Andy is put into solitary confinement for two weeks for his actions. When he’s released, haggard looking and weary, his friends ask him about surviving solitary for so long. He tells them “it’s the easiest time I ever did” and that he had “Mr. Mozart to keep me company” in his mind and in his heart.

Andy: “That’s the beauty of music. They can’t get that from you. Haven’t you ever felt that way about music?”

Red: “I played a mean harmonica as a younger man. Lost interest in it though. It didn’t make much sense in here.”

Andy: “Here’s where it makes the most sense. You need it so you don’t forget.”

Red: “Forget?”

Andy: “Forget that there are places in the world that aren’t made out of stone, that there’s something inside that they can’t get to. That they can’t touch. It’s yours.”

Red: “What are you talking about?”

Andy: “Hope.”

Red: “Hope? Let me tell you something, my friend. Hope is a dangerous thing. Hope can drive a man insane. It’s got no use on the inside. You better get used to that idea.”

Andy: “Like Brooks did?”

Hit too hard by that last comment, Red gets up from the table and walks away.

 

RELATIONSHIPS REDEEM

Another main theme throughout the film is the role of friendship as a path to redemption. Andy goes through the film as a sort of saint already, complete with the visual imagery of baptism and crucifixion, suffering, helping others, fighting religious hypocrisy, and bringing goodness, truth, and beauty into the prison. The real redemption in the title of the movie is Red’s. Through his relationship with Andy, Red undergoes a conversion into life and hope.

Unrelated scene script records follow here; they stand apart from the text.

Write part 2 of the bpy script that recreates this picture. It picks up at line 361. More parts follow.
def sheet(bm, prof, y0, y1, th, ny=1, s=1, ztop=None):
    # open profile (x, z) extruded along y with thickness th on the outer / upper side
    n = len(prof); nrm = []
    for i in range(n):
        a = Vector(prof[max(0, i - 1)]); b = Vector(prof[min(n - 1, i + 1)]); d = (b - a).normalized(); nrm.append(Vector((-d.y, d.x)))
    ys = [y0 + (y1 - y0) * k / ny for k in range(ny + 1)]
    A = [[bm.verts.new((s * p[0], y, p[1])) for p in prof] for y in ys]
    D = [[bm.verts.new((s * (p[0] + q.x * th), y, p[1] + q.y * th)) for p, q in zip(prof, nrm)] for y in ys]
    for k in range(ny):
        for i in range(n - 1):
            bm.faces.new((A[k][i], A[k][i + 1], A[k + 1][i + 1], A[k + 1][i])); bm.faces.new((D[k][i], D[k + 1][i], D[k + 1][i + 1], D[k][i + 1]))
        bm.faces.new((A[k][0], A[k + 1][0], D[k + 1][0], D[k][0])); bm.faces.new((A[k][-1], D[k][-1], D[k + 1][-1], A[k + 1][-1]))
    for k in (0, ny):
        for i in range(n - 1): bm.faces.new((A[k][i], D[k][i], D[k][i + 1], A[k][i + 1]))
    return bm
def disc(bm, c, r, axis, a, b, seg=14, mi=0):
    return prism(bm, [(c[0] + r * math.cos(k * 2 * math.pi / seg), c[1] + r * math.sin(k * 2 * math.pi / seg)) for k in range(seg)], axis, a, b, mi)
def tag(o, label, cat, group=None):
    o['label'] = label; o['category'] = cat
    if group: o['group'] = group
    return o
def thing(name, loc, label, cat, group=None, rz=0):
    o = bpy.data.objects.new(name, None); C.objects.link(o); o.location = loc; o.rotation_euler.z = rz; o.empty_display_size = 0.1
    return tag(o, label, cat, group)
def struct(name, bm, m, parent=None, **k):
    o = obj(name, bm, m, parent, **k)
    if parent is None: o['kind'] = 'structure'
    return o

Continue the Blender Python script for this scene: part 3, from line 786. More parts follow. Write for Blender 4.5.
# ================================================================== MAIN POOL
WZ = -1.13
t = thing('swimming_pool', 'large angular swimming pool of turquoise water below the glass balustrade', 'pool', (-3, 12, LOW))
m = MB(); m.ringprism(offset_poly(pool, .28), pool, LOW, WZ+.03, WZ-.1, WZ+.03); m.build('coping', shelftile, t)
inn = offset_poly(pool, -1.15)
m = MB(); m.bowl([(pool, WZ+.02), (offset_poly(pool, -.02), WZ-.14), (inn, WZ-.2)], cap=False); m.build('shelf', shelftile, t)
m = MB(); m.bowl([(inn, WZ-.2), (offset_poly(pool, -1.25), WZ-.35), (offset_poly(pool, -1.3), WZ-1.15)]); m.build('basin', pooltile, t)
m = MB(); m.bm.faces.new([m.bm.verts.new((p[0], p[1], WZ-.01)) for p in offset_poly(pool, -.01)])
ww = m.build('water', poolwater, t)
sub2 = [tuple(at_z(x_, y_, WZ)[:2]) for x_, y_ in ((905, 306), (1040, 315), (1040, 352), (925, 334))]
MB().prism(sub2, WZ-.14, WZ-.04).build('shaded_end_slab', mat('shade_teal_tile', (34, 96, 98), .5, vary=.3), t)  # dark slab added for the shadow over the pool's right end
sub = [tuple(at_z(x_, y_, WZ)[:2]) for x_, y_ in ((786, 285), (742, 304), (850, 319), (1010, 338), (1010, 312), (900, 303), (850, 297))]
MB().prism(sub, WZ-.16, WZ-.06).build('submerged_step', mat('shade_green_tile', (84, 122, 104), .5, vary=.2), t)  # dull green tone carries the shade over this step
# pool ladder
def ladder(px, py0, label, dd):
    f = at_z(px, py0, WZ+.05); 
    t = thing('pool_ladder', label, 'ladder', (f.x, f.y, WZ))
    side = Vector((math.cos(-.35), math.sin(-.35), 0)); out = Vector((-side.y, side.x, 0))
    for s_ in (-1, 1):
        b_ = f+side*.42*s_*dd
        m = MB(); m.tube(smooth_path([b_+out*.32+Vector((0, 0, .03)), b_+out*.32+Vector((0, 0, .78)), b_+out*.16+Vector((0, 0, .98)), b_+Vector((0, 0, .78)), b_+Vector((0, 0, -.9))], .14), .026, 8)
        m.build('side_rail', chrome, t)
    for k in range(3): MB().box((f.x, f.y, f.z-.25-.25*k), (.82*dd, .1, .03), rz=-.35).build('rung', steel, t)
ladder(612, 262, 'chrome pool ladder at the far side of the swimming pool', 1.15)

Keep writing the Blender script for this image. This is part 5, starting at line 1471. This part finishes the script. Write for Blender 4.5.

The lowest point in the film is when Andy serves two months in solitary confinement after the warden orders the killing of the one person who has evidence that can exonerate him of his wife’s murder. Andy emerges visibly gaunt and emotionally shaken. He tells Red of his dream to live on a beach in Mexico, still showing hope and telling Red that he wants him there with him. Red is hopeless and says that “I’m an institutional man now, just like Brooks was.” Red tells him that his hope is “shitty pipe dreams.” Andy tells Red he is underestimating himself and that “it comes down to a simple choice really. Get busy living or get busy dying.”

These words of Andy’s are echoed later when Red is released on parole to the same halfway house room where Brooks killed himself: “Get busy living or get busy dying. That’s goddamn right.” Red chooses living and follows Andy to Mexico. His friendship with Andy, a saint-like figure, helps to free and redeem him. That Andy symbolically rises from the dead at the end of the movie, with baptismal and crucifixion symbolism, is no mistake.

 

THIS IS THE KIND OF MOVIE WE NEED RIGHT NOW

Hope truly is a dangerous thing, but not in the way Red means. It is dangerous because it helps us fight being “institutionalized” by distractions, pain, suffering, and evil in the world.

Romans 5:3-5 states, “Not only that, but we rejoice in our sufferings, knowing that suffering produces endurance, and endurance produces character, and character produces hope, and hope does not put us to shame, because God’s love has been poured into our hearts through the Holy Spirit who has been given to us.” (ESV).

Sometimes though, to get from suffering to endurance, from endurance to character, and from character to hope, we need help. Two ways, as shown in The Shawshank Redemption, are exposing ourselves to the wonder of beauty and the encouragement of deep relationships.

Towards the end of the film, Andy has already escaped from the prison and writes a letter to Red, telling him, “Remember Red. Hope is a good thing, maybe the best of things, and no good thing ever dies.”

So go get busy living and hold onto hope (and go watch this film if you haven’t already). Happy Shawshanksgiving!

And don’t forget: “…let us be sober, having put on the breastplate of faith and love, and for a helmet the hope of salvation.  For God has not destined us for wrath, but to obtain salvation through our Lord Jesus Christ, who died for us so that whether we are awake or asleep we might live with him. Therefore encourage one another and build one another up, just as you are doing.” 1 Thessalonians 5:8-11 (ESV).